Saturday, January 07, 2006


Chairil Anwar

Chairil Anwar ( 1922 - 1949) was an Indonesian poet who, although he died at an early age and produced fewer than 100 published poems, revolutionized Indonesian poetry by adopting the methods and manner of Western poets: plain, spare, direct language; the organic form of free verse; unflinching and uncompromising honesty in treating his subjects. "Aku" ("Me"), the poem for which he is best-known in his homeland, clearly demonstrates these qualities:


When my time come
No one's going to cry for me,
And you won't, either

The hell with all those tears!

I'm a wild beast
Driven out of the herd

Bullets may pierce my skin
But I'll keep coming,

Carrying forward my wounds and my pain
Until suffering disappears

And I won't give a damn

I want to live another thousand years

(Translated by Burton Raffel)

The postwar years were years of enormous change in Indonesia and its culture; Anwar himself fought as a guerrilla against the Dutch attempt to reclaim Indonesia as a colony after the Japanese occupation was ended and witnessed the early stages of Indonesia's emergence into the modern world, with the consequent changes entailed.

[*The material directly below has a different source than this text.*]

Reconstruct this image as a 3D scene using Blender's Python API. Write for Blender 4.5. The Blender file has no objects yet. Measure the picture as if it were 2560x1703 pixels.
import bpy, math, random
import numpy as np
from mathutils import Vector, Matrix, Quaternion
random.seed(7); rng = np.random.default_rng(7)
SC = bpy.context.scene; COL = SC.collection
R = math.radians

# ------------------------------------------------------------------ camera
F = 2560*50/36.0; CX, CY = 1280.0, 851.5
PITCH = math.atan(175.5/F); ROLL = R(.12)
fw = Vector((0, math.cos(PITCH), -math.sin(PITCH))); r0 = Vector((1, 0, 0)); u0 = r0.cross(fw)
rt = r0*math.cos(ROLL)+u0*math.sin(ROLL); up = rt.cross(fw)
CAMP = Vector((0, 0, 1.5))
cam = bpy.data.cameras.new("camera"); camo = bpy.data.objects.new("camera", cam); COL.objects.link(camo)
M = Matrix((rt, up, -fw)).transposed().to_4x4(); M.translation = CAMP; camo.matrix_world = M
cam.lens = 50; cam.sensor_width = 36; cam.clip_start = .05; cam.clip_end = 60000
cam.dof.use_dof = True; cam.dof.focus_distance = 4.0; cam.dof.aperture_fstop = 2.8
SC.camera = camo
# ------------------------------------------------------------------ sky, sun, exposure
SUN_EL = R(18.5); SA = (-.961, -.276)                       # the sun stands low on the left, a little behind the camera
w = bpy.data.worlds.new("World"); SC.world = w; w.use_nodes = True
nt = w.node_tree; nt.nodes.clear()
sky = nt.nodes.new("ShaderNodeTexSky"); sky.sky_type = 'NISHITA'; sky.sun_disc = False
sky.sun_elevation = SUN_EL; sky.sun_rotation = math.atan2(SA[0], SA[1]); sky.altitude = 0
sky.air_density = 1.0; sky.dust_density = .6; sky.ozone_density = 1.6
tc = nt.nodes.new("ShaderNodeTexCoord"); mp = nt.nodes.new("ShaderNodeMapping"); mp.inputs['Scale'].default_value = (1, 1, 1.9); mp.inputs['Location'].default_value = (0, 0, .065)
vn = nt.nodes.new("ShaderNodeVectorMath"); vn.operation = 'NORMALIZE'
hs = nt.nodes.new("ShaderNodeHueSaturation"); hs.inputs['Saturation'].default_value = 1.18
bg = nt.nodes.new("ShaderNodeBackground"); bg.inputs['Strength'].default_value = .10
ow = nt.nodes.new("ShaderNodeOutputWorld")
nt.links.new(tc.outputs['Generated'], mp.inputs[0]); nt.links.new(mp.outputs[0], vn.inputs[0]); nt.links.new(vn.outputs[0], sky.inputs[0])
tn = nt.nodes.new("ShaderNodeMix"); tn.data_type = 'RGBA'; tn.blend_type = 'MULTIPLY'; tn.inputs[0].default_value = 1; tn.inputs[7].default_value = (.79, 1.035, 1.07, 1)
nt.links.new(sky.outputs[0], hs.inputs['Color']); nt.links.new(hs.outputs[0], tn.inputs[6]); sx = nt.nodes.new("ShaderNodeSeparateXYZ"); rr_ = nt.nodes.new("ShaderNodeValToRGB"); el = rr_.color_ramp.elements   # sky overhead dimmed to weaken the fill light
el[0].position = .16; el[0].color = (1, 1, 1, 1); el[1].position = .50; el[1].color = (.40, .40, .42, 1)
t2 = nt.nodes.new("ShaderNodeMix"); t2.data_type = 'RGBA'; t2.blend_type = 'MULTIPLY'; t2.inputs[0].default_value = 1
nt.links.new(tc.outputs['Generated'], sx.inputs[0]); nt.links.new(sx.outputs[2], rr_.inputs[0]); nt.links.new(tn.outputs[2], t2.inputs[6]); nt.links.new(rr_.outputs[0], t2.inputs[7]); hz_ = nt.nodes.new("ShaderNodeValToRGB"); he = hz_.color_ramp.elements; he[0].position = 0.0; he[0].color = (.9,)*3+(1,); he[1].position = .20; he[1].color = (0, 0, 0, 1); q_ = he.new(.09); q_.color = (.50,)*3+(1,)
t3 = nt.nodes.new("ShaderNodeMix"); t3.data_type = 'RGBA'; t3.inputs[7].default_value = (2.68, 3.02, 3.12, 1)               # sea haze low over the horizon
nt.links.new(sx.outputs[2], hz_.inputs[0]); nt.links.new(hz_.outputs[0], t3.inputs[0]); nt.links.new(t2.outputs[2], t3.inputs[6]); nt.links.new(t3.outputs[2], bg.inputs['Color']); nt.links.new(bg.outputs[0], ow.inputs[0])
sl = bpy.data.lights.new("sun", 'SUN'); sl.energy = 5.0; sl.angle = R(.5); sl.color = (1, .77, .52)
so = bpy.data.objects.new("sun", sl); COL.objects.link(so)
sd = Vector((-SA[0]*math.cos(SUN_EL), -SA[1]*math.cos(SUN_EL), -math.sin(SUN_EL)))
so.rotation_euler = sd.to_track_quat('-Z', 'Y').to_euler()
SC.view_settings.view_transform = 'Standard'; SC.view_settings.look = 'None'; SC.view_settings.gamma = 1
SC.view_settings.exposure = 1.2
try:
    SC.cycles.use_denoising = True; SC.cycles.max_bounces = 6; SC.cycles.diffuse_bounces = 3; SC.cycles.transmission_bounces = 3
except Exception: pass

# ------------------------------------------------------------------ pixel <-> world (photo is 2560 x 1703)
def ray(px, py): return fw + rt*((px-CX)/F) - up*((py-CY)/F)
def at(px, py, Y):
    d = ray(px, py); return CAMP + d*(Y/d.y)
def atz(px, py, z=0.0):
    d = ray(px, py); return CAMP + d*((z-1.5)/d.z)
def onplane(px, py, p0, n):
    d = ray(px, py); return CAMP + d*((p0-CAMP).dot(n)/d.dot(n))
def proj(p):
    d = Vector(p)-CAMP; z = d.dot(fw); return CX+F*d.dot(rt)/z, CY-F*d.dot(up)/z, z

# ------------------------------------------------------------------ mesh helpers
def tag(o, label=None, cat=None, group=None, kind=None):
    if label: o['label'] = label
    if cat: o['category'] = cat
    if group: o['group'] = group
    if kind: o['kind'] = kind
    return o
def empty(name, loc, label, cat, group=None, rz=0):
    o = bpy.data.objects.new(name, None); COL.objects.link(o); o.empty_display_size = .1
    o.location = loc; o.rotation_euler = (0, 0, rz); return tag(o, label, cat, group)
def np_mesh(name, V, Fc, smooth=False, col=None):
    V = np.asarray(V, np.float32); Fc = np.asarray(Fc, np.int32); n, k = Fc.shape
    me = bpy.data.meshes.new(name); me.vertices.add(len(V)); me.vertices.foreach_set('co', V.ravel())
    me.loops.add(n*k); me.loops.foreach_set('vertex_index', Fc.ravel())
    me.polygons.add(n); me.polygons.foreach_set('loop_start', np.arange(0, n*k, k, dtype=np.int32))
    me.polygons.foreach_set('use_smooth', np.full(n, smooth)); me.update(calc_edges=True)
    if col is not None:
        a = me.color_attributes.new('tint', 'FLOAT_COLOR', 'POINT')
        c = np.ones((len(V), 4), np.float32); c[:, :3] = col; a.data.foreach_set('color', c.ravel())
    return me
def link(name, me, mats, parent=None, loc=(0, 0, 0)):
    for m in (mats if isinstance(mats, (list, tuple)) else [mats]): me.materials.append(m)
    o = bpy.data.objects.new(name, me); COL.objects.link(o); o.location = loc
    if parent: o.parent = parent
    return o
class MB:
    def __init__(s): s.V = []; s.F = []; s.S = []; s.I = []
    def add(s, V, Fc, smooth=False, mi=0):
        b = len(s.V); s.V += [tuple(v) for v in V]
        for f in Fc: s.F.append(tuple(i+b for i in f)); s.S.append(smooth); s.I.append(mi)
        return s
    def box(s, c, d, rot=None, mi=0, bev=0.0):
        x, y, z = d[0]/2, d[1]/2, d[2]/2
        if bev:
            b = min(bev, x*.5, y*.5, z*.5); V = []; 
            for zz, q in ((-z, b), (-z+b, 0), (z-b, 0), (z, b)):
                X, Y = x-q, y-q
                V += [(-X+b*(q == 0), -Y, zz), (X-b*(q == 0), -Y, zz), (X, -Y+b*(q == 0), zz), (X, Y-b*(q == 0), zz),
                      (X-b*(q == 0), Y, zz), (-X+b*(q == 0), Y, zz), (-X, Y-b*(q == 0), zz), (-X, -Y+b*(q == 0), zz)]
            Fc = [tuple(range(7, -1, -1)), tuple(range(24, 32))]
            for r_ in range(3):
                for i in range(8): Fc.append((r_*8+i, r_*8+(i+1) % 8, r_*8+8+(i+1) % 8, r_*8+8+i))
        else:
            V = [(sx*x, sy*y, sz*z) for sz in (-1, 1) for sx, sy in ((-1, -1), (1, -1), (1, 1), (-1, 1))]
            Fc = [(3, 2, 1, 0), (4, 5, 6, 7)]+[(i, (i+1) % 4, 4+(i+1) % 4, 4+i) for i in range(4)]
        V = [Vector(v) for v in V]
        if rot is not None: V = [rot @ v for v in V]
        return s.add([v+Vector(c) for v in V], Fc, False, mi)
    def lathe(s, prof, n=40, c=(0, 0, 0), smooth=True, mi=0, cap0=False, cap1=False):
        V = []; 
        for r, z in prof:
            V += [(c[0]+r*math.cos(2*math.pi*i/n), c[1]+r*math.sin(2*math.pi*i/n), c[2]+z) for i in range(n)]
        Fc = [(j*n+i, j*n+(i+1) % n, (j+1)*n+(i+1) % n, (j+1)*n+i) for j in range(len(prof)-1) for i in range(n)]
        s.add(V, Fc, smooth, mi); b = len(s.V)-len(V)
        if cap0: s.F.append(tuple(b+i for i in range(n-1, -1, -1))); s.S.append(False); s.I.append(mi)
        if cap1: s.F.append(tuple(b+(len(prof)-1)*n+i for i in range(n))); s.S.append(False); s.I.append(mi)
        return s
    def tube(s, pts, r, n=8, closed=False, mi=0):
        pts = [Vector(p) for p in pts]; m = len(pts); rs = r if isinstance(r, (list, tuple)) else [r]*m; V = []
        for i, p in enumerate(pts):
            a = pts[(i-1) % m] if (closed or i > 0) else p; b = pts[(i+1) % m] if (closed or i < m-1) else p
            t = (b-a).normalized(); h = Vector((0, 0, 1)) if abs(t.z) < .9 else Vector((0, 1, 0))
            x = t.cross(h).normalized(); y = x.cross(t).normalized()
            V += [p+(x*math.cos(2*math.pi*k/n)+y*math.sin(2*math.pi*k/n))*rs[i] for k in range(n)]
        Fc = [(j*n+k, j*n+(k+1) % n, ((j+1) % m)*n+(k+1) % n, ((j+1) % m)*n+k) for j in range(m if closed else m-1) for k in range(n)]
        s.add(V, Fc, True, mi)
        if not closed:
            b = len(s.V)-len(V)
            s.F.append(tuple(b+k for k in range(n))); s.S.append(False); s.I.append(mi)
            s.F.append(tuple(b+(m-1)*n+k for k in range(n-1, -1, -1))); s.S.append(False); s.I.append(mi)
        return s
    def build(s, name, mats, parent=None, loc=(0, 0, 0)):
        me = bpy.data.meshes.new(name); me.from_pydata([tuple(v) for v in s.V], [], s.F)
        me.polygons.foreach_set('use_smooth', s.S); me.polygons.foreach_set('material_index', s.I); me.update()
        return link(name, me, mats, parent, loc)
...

He saw and experienced the challenges to the dominant Islamic faith, as recounted in "Heaven":

Like my mother, and my grandmother too,
plus seven generations before them,
I also seek admission to Heaven
which the Moslem party and the Mohammedan
Union say has rivers of milk
And thousands of houris all over.

But there's a contemplative voice inside me,
stubbornly mocking: Do you really think
the blue sea will go dry
-- and what about the sly temptations waiting in every port?
Anyway, who can say for sure
that there really are houris there
with voices as rich and husky as Nina's, with eyes that flirt like Yati's?

(Translated by Burton Raffel)

Not only religion but all traditional values, including love, are called into question:

"Tuti's Ice Cream"

Between present and future happiness the abyss gapes,
My girl is licking happily at her ice cream;
This afternoon you're my love, I adorn you with cake and Coca-Cola.
Oh wife-in-training, we've stopped the clocks ticking.

You kissed skillfully, the scratches still hurt
-- when we cycled I took you home --
Your blood was hot, oh you were a woman soon,
And the old man's dreams leaped at the moon.

Every day's whim invited you on, every day's whim was different.
Tomorrow we'll fight and turn our backs on each other:
Heaven is this minutes' game.

I'm like you, everything ran by,
Me and Tuti and Hreyt and Amoy . . . dilapidated hearts.
Love's a danger that quickly fades.

(Translated by Burton Raffel)

There are also moments of introspection that raise questions about the meaning of it all:

"Twilight at a Little Harbor"

This time no one's looking for love
down between the sheds, the old houses, among the twittering
masts and rigging. A boat, a prau that will never sail again
puffs and snorts, thinking there's something it can catch

The drizzle brings darkness. An eagle's wings flap,
brushing against the gloom; the day whispers, swimming silkily
away to meet harbor temptations yet to come. Nothing moves
and now the sand and the sea are asleep, the waves gone.

That's all. I'm alone. walking,
combing the cape, still choking back the hope
of getting to the end and, just once, saying the hell with it
from this fourth beach, embracing the last, the final sob.